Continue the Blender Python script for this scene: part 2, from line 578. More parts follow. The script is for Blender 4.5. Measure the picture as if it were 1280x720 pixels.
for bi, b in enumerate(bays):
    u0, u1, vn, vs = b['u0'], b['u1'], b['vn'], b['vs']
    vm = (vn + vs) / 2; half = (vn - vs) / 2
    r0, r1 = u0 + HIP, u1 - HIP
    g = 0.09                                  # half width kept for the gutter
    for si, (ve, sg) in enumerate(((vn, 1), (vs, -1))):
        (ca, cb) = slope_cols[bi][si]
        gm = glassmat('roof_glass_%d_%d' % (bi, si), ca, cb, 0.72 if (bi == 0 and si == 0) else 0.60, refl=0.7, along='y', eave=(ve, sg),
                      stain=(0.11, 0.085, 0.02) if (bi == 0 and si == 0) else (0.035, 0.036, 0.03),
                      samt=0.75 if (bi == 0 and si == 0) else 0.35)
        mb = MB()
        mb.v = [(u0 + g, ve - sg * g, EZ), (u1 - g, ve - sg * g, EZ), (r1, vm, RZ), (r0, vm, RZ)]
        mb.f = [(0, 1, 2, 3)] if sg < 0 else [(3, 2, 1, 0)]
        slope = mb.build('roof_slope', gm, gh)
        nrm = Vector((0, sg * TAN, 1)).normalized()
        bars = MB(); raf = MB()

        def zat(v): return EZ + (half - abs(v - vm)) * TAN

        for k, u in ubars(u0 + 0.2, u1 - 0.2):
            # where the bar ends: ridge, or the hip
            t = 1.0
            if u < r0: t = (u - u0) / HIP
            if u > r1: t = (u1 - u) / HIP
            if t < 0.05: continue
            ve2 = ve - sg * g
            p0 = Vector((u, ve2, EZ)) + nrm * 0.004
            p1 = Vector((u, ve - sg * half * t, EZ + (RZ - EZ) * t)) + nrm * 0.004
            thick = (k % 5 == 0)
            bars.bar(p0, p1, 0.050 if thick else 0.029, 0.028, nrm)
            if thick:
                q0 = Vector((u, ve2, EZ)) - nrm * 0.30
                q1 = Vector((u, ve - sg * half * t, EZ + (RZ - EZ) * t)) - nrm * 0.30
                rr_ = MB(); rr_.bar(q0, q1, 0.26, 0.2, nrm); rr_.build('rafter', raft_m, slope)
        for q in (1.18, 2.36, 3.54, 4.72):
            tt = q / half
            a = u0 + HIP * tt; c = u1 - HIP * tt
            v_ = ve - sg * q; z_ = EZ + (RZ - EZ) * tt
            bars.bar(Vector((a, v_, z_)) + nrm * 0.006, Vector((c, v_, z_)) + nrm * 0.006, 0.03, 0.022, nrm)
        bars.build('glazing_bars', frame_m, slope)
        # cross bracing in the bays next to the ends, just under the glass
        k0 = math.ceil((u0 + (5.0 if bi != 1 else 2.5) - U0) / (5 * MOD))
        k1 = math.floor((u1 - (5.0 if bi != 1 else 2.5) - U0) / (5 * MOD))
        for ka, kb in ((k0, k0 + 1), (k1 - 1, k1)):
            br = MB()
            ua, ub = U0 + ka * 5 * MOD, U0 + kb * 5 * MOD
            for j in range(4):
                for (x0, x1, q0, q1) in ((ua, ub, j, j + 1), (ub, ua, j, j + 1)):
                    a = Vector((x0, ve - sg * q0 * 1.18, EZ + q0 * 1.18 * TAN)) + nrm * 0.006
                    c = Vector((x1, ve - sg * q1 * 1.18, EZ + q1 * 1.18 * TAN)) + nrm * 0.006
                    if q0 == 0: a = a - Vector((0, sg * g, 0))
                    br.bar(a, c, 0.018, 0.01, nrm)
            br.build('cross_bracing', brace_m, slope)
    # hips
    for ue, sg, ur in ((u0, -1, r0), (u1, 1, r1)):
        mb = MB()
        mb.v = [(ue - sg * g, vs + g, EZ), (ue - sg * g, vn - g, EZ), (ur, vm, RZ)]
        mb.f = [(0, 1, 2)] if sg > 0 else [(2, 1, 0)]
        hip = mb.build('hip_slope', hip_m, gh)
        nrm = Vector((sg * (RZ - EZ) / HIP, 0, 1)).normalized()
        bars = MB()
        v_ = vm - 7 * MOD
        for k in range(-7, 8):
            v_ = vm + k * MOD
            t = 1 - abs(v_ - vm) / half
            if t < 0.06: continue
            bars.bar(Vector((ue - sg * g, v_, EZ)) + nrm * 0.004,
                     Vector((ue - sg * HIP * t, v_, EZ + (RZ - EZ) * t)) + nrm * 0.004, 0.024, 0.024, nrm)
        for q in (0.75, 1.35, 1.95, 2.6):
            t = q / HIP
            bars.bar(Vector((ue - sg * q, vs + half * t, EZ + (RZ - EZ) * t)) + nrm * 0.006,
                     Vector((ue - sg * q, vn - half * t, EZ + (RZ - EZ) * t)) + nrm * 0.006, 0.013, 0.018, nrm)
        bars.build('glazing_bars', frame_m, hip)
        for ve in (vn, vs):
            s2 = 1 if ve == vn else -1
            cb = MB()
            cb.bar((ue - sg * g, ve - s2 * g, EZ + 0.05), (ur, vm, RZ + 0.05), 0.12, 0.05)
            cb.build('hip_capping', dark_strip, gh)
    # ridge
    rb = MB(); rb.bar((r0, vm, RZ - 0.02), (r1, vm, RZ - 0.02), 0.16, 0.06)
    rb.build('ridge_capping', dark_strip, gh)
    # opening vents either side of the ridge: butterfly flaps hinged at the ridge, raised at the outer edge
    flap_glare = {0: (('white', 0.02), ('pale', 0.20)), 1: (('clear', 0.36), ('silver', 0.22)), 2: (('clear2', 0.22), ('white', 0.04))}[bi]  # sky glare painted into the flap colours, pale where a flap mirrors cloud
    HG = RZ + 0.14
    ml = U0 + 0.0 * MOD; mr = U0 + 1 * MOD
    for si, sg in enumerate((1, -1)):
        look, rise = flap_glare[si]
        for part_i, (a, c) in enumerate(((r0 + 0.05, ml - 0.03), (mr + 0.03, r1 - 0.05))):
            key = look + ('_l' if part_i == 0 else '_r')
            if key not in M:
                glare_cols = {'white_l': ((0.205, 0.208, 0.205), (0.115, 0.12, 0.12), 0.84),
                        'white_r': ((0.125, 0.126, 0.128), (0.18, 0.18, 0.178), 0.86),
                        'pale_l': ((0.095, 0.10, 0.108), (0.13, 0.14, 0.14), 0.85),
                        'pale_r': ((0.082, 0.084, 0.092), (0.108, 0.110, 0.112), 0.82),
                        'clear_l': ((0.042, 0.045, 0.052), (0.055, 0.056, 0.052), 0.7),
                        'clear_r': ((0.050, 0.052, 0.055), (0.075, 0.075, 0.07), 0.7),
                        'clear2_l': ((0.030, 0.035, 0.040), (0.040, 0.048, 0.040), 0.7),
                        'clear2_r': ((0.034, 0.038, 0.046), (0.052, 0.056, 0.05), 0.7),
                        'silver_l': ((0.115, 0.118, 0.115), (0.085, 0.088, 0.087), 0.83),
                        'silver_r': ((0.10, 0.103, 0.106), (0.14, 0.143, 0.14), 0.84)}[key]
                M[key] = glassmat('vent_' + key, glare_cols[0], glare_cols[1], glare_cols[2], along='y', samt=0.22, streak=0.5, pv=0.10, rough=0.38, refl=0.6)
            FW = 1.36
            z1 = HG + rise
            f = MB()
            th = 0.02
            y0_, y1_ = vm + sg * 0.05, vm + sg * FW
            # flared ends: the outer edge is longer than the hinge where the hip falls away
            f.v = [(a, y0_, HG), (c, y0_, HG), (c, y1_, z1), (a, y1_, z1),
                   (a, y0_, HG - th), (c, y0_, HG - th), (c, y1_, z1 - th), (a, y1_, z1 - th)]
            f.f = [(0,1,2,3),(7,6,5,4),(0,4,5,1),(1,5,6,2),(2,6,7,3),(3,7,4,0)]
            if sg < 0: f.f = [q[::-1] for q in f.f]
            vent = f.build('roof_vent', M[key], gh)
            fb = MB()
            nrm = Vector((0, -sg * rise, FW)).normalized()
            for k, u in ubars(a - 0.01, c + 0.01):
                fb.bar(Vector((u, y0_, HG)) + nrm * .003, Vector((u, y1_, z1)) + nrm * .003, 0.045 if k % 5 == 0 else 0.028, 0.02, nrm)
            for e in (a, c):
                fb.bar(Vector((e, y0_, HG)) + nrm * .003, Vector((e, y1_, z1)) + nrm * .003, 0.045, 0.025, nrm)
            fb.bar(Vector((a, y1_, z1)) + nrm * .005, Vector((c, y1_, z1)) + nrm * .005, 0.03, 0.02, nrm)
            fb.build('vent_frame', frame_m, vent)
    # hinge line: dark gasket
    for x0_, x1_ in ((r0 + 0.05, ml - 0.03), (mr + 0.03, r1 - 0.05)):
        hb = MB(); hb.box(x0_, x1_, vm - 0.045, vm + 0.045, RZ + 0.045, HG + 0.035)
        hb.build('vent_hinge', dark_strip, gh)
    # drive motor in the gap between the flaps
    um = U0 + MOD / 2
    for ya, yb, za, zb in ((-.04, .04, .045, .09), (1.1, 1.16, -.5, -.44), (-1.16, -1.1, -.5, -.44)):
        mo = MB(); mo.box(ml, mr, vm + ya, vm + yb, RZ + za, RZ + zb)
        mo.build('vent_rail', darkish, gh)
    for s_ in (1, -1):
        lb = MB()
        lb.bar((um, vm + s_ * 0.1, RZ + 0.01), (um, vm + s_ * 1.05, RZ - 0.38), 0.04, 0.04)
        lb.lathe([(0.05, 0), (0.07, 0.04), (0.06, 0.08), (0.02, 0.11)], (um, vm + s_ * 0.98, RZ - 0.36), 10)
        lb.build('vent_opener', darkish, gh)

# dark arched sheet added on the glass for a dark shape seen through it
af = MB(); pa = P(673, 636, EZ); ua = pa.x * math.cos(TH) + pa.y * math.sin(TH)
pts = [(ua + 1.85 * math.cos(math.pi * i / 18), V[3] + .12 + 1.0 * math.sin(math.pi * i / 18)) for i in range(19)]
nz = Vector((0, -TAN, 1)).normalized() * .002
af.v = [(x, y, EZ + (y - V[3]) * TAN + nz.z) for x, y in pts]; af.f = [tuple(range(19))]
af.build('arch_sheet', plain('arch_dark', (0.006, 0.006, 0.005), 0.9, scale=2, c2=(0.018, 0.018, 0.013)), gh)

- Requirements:
Set down the lines above as they stand, starting with the first line and ending with the line that contains "def zat(v): return".

- Output for this task:
Continue the Blender Python script for this scene: part 2, from line 578. More parts follow. The script is for Blender 4.5. Measure the picture as if it were 1280x720 pixels.
for bi, b in enumerate(bays):
    u0, u1, vn, vs = b['u0'], b['u1'], b['vn'], b['vs']
    vm = (vn + vs) / 2; half = (vn - vs) / 2
    r0, r1 = u0 + HIP, u1 - HIP
    g = 0.09                                  # half width kept for the gutter
    for si, (ve, sg) in enumerate(((vn, 1), (vs, -1))):
        (ca, cb) = slope_cols[bi][si]
        gm = glassmat('roof_glass_%d_%d' % (bi, si), ca, cb, 0.72 if (bi == 0 and si == 0) else 0.60, refl=0.7, along='y', eave=(ve, sg),
                      stain=(0.11, 0.085, 0.02) if (bi == 0 and si == 0) else (0.035, 0.036, 0.03),
                      samt=0.75 if (bi == 0 and si == 0) else 0.35)
        mb = MB()
        mb.v = [(u0 + g, ve - sg * g, EZ), (u1 - g, ve - sg * g, EZ), (r1, vm, RZ), (r0, vm, RZ)]
        mb.f = [(0, 1, 2, 3)] if sg < 0 else [(3, 2, 1, 0)]
        slope = mb.build('roof_slope', gm, gh)
        nrm = Vector((0, sg * TAN, 1)).normalized()
        bars = MB(); raf = MB()

        def zat(v): return EZ + (half - abs(v - vm)) * TAN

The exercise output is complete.